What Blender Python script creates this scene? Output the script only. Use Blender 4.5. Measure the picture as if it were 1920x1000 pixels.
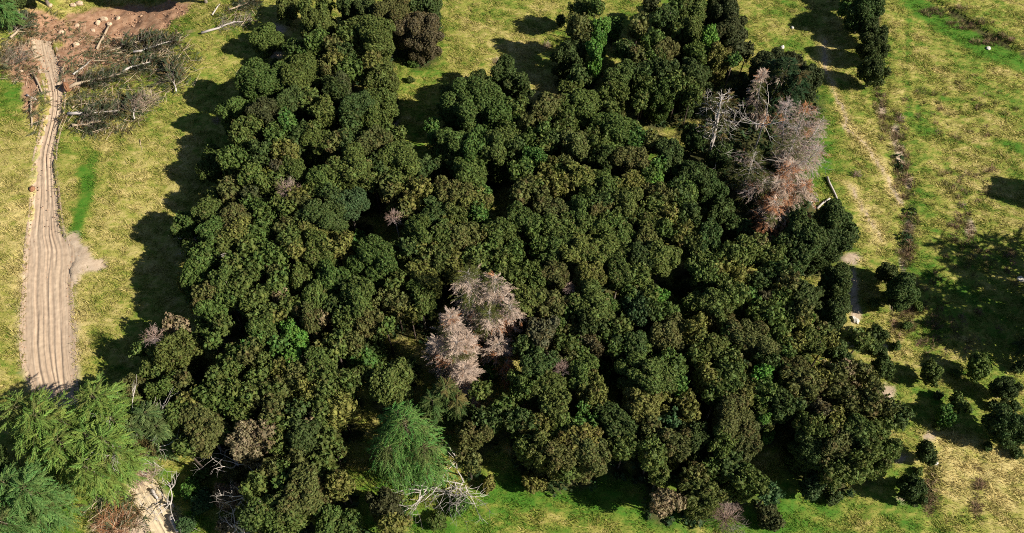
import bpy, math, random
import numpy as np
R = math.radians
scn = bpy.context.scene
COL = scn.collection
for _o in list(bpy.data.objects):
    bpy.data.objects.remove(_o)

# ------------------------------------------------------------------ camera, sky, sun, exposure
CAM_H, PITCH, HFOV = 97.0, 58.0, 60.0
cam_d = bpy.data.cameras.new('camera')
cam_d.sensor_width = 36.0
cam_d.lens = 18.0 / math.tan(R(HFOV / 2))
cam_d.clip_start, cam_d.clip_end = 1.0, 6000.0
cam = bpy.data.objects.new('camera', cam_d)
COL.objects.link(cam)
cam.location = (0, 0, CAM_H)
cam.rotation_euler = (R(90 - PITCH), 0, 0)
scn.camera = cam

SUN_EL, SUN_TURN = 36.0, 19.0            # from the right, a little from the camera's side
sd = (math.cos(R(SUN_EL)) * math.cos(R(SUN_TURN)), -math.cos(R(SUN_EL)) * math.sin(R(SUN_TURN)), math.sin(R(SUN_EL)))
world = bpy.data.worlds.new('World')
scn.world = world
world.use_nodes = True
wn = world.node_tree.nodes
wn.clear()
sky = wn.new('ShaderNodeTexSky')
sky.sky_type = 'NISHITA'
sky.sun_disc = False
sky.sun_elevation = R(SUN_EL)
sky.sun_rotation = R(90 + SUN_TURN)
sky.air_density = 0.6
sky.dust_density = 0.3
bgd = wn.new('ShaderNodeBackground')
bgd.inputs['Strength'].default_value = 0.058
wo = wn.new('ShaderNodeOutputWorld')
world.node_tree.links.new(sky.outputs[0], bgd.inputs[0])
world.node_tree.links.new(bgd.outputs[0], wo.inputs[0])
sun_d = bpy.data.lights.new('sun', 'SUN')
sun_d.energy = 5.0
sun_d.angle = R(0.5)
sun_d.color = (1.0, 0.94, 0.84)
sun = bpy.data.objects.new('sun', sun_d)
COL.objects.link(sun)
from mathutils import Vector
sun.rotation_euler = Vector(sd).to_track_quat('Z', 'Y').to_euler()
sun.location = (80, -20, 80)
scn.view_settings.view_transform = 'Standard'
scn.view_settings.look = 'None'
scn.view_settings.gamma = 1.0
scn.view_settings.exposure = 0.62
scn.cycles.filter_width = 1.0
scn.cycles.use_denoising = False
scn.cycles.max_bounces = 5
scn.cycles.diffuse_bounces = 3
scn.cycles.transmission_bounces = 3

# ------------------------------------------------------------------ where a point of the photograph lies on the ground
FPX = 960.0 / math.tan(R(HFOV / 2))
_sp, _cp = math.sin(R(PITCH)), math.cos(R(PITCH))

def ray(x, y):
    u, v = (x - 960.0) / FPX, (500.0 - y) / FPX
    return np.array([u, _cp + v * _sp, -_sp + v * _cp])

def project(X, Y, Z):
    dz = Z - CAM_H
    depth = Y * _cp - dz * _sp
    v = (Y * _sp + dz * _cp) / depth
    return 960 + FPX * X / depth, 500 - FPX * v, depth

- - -

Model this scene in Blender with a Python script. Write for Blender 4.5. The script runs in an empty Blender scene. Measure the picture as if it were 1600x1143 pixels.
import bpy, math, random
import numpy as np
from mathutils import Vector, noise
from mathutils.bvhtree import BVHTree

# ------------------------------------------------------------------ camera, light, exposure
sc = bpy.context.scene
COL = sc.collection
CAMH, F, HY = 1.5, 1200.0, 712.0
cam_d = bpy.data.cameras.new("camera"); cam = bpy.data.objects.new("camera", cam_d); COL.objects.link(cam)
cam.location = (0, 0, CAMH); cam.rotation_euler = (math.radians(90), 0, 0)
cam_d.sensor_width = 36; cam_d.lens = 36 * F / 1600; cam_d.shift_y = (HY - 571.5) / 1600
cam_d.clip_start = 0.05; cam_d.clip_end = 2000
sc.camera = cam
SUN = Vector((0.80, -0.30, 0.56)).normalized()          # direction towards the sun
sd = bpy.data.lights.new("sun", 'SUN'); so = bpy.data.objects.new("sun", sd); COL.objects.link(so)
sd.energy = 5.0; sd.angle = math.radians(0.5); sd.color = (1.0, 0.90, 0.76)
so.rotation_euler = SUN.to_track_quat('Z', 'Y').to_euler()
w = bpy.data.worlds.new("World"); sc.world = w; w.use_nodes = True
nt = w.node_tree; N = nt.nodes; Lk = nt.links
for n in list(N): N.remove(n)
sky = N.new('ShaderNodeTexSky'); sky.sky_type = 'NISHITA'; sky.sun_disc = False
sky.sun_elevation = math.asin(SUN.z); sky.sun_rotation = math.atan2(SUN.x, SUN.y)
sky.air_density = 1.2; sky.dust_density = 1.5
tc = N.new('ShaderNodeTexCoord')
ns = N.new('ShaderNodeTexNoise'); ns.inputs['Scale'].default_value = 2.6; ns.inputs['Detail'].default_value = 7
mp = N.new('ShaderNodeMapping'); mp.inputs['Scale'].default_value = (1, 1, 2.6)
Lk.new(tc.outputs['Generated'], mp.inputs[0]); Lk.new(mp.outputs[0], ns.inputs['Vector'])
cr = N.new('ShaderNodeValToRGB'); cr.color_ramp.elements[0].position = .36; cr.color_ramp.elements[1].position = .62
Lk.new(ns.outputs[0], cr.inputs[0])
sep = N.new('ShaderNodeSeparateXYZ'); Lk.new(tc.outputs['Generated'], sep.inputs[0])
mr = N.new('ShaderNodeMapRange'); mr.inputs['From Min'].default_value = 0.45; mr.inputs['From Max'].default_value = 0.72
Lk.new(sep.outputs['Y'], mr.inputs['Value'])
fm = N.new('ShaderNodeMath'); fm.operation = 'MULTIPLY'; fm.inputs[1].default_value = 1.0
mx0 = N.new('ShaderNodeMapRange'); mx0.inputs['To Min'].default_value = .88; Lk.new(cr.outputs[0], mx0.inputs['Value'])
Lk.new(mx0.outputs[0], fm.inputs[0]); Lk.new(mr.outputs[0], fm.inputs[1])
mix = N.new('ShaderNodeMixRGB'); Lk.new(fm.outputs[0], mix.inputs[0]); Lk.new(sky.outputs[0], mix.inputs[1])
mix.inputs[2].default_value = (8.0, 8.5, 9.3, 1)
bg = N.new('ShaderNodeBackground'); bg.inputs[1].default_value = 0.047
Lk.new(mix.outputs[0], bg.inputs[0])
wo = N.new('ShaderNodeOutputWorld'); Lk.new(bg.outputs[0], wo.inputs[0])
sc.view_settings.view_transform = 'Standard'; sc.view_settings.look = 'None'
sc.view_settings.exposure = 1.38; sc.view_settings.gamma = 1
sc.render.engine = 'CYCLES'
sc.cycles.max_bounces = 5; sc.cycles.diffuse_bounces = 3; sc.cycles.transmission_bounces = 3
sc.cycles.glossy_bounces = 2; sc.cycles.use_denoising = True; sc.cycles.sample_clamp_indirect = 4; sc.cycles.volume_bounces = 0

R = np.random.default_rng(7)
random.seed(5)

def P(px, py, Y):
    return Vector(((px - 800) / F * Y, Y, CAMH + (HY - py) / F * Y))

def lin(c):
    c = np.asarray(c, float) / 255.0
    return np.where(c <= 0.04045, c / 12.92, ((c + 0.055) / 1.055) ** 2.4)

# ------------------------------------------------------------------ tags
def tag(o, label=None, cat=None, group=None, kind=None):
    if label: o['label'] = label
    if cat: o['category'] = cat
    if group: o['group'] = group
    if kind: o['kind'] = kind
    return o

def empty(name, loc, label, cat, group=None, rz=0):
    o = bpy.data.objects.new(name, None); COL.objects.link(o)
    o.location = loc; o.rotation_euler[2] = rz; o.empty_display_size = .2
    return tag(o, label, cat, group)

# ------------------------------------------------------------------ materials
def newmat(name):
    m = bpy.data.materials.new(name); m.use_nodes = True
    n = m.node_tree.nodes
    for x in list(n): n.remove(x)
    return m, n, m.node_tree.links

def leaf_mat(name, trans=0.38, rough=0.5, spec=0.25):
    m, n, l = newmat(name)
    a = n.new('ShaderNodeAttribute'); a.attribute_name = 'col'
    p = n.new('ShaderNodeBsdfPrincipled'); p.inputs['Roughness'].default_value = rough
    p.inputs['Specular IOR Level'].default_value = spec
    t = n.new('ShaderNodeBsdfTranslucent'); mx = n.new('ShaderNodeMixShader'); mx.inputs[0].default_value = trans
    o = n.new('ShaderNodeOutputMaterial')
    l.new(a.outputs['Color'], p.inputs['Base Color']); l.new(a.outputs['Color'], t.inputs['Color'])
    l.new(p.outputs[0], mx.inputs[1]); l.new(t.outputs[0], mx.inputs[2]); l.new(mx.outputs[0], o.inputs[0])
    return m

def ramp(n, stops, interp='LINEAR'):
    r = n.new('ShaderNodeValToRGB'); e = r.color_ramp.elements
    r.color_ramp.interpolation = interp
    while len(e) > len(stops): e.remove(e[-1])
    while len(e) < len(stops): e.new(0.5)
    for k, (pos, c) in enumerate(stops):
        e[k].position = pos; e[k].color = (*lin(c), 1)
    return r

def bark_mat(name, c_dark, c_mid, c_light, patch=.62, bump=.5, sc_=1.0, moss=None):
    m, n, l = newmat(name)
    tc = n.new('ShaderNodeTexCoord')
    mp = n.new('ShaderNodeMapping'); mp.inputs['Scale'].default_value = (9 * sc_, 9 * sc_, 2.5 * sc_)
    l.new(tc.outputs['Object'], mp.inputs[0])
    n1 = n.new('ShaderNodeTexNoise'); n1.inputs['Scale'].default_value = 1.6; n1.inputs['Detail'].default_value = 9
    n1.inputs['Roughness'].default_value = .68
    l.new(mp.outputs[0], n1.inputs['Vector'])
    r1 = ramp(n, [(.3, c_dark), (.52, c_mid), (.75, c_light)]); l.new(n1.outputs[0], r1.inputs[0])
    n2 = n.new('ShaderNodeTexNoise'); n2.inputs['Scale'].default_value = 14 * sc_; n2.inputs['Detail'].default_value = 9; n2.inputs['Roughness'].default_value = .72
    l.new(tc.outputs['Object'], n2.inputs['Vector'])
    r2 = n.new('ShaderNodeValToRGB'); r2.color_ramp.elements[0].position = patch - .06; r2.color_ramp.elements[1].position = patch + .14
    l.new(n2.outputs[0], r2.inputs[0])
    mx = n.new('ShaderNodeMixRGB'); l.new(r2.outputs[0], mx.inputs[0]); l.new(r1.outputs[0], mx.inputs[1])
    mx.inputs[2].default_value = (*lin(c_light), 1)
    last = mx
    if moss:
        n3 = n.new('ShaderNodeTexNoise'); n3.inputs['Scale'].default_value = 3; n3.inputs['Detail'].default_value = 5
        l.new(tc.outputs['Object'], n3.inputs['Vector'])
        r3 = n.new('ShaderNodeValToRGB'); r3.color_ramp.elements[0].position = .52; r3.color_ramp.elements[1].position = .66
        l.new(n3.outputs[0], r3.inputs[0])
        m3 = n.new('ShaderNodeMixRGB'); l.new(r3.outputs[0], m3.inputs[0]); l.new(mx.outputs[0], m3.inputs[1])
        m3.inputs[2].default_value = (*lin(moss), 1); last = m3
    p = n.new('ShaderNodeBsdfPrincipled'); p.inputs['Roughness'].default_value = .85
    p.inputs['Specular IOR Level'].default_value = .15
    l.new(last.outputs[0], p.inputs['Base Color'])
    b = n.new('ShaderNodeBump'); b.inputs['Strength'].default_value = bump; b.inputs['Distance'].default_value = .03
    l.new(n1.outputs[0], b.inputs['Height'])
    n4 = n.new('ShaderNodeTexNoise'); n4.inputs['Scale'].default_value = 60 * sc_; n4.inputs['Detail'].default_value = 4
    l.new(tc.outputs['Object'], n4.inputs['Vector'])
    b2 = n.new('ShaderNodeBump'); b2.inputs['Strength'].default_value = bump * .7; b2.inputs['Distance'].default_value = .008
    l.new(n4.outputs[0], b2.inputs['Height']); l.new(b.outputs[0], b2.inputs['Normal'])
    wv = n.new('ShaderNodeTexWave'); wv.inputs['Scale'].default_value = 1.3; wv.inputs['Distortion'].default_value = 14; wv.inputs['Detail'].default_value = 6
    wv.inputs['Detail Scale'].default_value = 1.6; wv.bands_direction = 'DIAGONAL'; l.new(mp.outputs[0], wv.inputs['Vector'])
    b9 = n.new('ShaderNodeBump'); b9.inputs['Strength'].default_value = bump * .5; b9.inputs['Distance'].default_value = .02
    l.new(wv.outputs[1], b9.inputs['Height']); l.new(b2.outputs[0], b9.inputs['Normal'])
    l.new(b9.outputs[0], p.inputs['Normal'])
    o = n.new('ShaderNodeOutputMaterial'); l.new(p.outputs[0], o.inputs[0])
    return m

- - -

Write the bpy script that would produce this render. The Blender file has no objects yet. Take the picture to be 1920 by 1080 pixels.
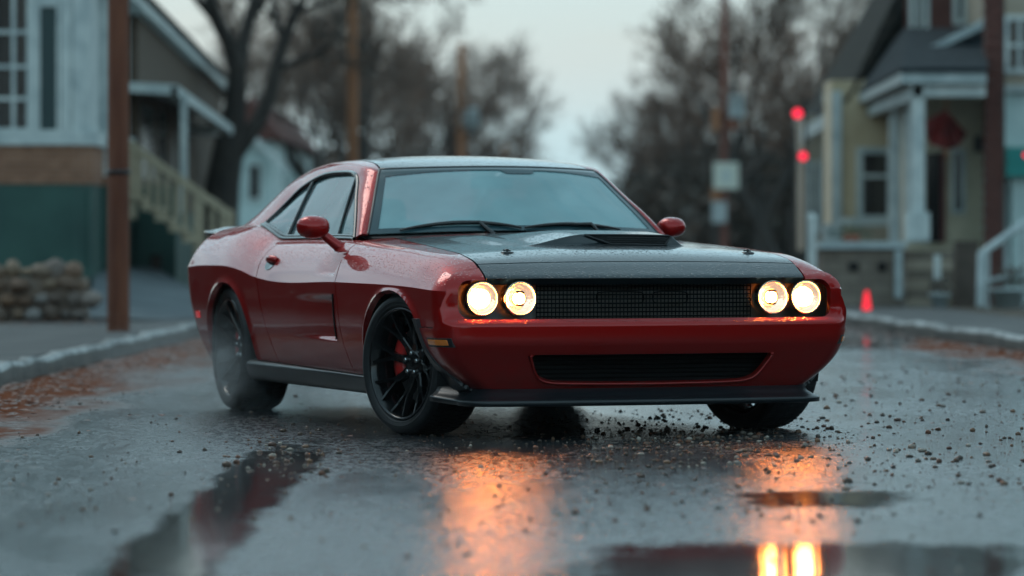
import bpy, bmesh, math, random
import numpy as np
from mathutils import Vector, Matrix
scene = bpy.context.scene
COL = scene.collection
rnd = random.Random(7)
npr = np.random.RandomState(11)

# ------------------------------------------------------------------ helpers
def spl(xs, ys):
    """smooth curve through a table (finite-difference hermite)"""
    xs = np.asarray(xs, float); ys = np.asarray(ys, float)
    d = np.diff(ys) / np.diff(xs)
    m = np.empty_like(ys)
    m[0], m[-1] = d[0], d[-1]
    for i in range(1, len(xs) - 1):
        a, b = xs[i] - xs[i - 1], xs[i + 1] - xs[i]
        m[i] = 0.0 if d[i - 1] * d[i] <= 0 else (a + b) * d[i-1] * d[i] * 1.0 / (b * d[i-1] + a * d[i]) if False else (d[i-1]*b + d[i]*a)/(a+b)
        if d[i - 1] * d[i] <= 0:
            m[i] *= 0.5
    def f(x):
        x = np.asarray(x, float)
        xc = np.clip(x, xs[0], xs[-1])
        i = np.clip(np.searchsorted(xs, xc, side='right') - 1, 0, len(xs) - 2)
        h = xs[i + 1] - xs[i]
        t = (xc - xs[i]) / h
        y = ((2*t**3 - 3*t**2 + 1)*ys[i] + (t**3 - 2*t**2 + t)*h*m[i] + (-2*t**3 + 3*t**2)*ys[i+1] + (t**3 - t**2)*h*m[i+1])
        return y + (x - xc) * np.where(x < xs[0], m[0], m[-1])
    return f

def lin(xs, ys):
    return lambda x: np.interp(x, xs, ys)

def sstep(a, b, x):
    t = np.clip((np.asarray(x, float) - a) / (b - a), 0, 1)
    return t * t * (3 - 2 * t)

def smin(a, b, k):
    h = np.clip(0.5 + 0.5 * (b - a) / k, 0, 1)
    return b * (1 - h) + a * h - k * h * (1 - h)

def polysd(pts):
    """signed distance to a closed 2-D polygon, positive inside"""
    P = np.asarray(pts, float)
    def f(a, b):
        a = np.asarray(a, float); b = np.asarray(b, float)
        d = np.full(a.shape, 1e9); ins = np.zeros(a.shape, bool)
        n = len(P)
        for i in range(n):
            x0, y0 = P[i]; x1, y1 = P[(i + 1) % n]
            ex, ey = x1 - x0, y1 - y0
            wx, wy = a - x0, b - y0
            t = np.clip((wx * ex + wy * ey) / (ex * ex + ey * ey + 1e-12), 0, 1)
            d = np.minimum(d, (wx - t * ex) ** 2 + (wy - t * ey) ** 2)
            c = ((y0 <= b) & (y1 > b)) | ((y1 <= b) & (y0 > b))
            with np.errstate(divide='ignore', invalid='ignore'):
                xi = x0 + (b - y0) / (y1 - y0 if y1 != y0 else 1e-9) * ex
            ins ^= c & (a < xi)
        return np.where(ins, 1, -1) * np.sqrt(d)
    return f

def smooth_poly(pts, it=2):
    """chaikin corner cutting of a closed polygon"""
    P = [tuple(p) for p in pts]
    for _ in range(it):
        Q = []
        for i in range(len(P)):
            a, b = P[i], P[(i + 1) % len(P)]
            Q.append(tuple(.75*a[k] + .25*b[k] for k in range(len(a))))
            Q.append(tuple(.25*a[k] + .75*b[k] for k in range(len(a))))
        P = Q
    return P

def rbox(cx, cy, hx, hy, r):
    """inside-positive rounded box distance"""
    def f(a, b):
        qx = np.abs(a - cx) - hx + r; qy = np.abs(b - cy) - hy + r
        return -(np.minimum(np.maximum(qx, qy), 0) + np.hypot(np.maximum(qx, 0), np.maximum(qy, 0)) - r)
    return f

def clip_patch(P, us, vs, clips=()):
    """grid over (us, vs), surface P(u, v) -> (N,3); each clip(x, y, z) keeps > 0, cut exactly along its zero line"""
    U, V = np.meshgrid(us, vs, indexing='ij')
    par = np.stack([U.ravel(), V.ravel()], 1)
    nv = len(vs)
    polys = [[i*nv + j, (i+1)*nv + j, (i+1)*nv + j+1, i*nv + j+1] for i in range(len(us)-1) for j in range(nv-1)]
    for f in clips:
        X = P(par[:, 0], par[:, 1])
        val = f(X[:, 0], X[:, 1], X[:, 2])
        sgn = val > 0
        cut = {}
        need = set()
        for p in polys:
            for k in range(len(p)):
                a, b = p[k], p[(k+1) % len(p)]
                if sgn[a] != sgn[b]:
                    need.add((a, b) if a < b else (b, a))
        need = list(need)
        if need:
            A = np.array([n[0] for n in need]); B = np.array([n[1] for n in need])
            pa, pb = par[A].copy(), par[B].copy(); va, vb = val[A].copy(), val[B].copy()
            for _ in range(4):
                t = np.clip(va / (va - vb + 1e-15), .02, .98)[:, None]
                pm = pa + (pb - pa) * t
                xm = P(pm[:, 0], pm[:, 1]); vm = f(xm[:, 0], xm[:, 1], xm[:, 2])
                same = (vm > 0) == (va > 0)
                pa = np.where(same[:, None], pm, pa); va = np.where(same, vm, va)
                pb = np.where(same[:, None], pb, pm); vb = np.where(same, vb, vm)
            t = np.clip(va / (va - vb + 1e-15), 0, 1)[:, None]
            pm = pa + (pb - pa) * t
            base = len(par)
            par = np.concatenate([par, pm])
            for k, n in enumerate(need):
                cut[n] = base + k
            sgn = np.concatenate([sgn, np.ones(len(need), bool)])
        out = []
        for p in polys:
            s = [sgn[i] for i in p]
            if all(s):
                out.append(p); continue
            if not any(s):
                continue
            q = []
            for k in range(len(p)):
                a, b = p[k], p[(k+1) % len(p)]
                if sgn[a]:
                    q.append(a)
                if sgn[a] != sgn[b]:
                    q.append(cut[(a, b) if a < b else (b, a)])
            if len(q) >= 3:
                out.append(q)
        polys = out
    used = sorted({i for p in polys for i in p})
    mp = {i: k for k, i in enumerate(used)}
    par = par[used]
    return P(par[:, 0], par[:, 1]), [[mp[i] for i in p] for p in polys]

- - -

# [WHAT THIS TASK INVOLVES]
Using the data above, copy exactly the lines from the one containing "Write the bpy" to the one containing "npr = np.random.RandomState(11)", inclusive. Exclude the pictures.

# [WRITTEN ANSWER]
Write the bpy script that would produce this render. The Blender file has no objects yet. Take the picture to be 1920 by 1080 pixels.
import bpy, bmesh, math, random
import numpy as np
from mathutils import Vector, Matrix
scene = bpy.context.scene
COL = scene.collection
rnd = random.Random(7)
npr = np.random.RandomState(11)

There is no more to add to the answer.